Re: [PATCH] x86-64: espfix for 64-bit mode *PROTOTYPE*
From: Andrew Lutomirski
Date: Wed Apr 23 2014 - 13:45:36 EST
On Wed, Apr 23, 2014 at 10:28 AM, H. Peter Anvin <hpa@xxxxxxxxx> wrote:
> On 04/23/2014 10:25 AM, Andrew Lutomirski wrote:
>> On Wed, Apr 23, 2014 at 10:16 AM, H. Peter Anvin <hpa@xxxxxxxxx> wrote:
>>> On 04/23/2014 10:08 AM, Andrew Lutomirski wrote:
>>>>
>>>> The only way I can see to trigger the race is with sigreturn, but it's
>>>> still there. Sigh.
>>>
>>> I don't see why sigreturn needs to be involved... all you need is
>>> modify_ldt() on one CPU while the other is in the middle of an IRET
>>> return. Small window, so hard to hit, but still.
>>
>> If you set the flag as soon as anyone calls modify_ldt, before any
>> descriptor is installed, then I don't think this can happen.

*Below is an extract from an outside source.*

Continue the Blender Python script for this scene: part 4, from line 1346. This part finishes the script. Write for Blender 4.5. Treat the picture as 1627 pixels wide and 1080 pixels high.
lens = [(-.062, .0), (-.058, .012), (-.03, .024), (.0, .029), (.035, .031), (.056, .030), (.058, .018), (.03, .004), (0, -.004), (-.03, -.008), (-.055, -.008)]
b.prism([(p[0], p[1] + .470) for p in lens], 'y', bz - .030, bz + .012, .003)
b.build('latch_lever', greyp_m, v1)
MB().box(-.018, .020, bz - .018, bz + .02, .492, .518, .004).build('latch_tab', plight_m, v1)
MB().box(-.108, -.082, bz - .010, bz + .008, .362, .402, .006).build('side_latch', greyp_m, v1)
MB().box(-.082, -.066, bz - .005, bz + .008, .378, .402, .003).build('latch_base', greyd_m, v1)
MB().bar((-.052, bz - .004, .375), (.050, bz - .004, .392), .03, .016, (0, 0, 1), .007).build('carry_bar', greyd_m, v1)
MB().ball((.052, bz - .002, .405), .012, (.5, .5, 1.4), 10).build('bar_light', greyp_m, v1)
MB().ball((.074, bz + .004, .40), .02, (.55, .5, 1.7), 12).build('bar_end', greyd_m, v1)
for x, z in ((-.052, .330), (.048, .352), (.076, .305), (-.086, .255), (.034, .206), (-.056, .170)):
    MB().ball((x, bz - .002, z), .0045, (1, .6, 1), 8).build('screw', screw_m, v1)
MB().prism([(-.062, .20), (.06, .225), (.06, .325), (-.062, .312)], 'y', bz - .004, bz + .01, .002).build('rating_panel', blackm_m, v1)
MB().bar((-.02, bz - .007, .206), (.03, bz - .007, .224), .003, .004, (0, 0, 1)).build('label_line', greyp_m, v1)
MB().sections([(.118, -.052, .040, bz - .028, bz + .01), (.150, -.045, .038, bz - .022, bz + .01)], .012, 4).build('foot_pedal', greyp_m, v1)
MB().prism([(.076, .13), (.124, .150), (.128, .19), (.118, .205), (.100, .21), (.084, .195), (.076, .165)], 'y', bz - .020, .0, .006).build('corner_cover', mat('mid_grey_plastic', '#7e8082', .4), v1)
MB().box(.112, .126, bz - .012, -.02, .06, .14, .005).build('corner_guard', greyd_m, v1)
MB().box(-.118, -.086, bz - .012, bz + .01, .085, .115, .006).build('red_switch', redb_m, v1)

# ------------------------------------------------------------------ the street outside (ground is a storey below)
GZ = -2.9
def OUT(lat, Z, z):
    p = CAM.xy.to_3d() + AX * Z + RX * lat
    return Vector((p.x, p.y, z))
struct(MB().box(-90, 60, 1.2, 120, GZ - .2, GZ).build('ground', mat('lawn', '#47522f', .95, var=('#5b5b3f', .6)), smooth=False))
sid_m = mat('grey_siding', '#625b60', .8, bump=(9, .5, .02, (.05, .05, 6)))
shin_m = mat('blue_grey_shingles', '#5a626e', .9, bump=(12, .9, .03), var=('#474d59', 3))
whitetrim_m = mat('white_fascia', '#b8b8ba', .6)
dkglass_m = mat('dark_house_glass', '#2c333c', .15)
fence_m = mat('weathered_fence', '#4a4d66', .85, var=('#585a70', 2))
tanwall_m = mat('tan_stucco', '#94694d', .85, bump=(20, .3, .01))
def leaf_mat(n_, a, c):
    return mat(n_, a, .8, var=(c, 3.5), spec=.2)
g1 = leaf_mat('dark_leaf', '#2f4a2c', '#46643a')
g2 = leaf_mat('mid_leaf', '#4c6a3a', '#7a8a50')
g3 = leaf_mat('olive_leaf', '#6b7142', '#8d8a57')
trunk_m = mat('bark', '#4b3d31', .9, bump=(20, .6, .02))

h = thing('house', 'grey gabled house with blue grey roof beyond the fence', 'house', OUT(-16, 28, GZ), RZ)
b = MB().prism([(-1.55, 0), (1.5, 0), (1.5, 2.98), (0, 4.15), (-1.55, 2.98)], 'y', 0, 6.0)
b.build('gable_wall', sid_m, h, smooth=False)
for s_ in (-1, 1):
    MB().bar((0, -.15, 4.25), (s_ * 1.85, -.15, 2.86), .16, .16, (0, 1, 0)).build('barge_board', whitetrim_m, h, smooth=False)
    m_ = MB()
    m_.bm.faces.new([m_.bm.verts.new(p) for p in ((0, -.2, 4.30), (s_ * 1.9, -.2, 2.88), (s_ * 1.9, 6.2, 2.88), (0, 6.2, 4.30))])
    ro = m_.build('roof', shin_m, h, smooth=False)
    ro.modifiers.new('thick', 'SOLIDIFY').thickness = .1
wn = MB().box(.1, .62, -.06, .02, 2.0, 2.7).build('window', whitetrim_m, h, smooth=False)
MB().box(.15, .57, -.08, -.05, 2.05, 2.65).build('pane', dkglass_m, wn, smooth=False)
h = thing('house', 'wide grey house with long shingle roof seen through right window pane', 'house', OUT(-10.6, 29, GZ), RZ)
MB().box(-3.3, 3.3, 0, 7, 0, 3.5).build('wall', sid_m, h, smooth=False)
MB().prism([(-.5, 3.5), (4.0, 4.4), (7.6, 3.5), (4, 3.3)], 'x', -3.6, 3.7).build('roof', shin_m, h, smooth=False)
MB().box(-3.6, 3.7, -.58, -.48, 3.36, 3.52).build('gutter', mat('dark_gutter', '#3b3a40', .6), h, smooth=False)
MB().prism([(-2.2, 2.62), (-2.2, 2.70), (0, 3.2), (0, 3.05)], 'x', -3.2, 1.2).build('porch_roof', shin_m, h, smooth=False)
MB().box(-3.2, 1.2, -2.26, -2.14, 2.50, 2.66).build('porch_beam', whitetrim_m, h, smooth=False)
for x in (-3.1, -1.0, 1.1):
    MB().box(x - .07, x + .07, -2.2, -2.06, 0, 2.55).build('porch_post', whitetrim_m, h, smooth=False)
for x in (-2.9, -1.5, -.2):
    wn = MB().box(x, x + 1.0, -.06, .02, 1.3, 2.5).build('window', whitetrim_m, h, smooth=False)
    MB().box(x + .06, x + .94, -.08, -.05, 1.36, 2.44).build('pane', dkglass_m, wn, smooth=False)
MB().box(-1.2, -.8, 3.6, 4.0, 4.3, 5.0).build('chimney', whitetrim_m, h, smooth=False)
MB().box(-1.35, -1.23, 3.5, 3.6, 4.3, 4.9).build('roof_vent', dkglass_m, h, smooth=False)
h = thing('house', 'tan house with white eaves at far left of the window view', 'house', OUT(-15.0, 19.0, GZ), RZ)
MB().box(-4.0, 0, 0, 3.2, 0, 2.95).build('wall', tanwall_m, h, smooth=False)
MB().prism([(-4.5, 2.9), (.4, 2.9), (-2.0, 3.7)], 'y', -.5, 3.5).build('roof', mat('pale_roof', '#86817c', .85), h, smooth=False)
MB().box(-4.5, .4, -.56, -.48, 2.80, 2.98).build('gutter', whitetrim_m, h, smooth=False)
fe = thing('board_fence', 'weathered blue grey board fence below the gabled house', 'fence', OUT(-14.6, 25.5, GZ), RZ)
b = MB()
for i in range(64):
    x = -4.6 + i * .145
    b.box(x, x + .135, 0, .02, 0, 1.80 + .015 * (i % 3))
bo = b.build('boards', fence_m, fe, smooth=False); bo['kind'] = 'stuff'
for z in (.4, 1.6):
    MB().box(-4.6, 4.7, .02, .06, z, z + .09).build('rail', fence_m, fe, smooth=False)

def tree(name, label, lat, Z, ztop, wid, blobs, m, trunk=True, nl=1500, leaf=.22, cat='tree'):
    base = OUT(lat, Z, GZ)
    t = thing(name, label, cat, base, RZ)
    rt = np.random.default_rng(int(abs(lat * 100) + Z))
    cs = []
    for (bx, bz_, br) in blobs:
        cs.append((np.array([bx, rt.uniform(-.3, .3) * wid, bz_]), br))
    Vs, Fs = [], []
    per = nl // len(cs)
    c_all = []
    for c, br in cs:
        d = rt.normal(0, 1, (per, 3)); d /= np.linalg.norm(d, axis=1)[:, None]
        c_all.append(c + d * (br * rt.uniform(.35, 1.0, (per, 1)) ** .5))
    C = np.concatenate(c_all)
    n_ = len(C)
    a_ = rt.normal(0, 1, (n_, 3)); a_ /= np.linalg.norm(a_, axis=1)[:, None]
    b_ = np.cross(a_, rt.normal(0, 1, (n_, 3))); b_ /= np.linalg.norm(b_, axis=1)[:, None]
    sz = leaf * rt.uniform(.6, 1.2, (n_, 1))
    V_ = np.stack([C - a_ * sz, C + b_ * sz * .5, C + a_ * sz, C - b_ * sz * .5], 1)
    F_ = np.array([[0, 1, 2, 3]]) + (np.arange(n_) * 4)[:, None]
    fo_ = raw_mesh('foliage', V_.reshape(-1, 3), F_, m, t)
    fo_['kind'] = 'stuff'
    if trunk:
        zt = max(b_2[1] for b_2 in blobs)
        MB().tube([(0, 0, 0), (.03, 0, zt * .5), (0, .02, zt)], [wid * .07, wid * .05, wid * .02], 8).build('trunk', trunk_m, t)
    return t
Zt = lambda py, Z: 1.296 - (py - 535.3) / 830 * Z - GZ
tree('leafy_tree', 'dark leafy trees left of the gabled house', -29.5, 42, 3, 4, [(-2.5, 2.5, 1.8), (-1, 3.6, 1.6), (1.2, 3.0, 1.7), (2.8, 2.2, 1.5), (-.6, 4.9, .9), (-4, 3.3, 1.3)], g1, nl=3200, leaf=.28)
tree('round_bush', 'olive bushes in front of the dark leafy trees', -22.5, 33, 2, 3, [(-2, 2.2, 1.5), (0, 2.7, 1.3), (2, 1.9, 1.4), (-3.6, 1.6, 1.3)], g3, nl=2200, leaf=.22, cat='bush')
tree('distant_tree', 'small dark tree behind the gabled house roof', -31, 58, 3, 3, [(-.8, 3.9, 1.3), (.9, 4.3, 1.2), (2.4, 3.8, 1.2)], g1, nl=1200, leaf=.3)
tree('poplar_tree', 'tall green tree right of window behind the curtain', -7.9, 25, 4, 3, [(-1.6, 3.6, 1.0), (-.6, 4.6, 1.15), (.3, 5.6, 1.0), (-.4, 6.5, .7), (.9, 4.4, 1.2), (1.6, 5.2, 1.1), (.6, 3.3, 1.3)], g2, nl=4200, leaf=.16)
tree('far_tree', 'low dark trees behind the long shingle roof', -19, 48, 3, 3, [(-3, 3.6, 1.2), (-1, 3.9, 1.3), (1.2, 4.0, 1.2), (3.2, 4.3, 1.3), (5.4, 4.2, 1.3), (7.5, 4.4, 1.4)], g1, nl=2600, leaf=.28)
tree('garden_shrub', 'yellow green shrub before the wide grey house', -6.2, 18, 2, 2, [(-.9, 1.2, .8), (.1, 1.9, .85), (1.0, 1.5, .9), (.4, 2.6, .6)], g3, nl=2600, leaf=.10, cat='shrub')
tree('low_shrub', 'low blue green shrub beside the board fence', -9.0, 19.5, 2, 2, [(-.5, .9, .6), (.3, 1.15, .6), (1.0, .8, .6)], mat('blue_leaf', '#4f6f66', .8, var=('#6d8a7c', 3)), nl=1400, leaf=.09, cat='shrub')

But
>> there's still sigreturn, and I don't think this is worth all the
>> complexity to save a single branch on #GP.
>>
>
> Who cares? Since we only need to enter the fixup path for LDT
> selectors, anything that is dependent on having called modify_ldt() is
> already redundant.
But you still have to test this, and folding it into the existing
check for thread flags would eliminate that. Still, I think this
would not be worth it, even if it were correct.
>
> In some ways that is the saving grace. SS being an LDT selector is
> fortunately a rare case.
>
>> I do mean intra-kernel. And yes, this has nothing to do with espfix,
>> but it would make write_msr_safe fail more quickly :)
>
> And, pray tell, how important is that?
Not very.
Page faults may be a different story for some workloads, particularly
if they are IO-heavy. Returning to preempted kernel threads may also
matter.
For my particular workload, returns from rescheduling interrupts
delivered to idle cpus probably also matters, but the fact that those
interrupts are happening at all is a bug that tglx is working on.